Equities: Equities fell yesterday, dragged down by US and Latin America while Europe and Asia were higher. The inflation/stagflation trade dominating once again as yields, oil and metals all rose. Value outperforming growth with cheap energy stocks outperforming long duration tech stocks. Since the ECB meeting a month ago the German 10Y yields are 25bp higher and energy sectors have outperformed semiconductors with more than 30% in the Stoxx 600. In US yesterday, Dow -0.7%, S&P 500 -0.7%, Nasdaq -0.6% and Russell 2000 -0.6%. Asian markets are mostly lower this morning. European and US sentiment negative as well with futures being 0.5-1% lower.

FI: European yields continued to rise yesterday on the back of hawkish comments from ECB’s Knot regarding that the investors should take inflation more seriously. Later, ECB’s Lane struck a more dovish tone, but these comments did not have much impact on the negative sentiment.

FX: JPY was the big loser yesterday and AUD and USD among the winners in G10 currency space as rising commodity prices and continued upwards pressure on US rates set the tone. USD/JPY rose above 113 – the highest level since 2018.

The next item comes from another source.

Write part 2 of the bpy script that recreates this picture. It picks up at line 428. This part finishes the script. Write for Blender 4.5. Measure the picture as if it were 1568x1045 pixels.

Credit: Credit markets suffered yet another risk-off session yesterday with iTraxx Xover widening 4.5bp (to 269bp) and Main 1bp (to 53bp). HY bonds widened 5bp while IG bonds closed the day marginally wider.

Nordic macro

The Norwegian government unveils its budget for 2022 today, and we naturally expect much tighter fiscal policy than this year as the various support packages are phased out. We expect the structural, oil-adjusted deficit to be just below 3% of the value of the oil fund, which is in line with the fiscal rule. Even if we do see a change of government later in the week, and big changes in the final approved budget, we would still expect this to be the upper bound for transfers from the fund.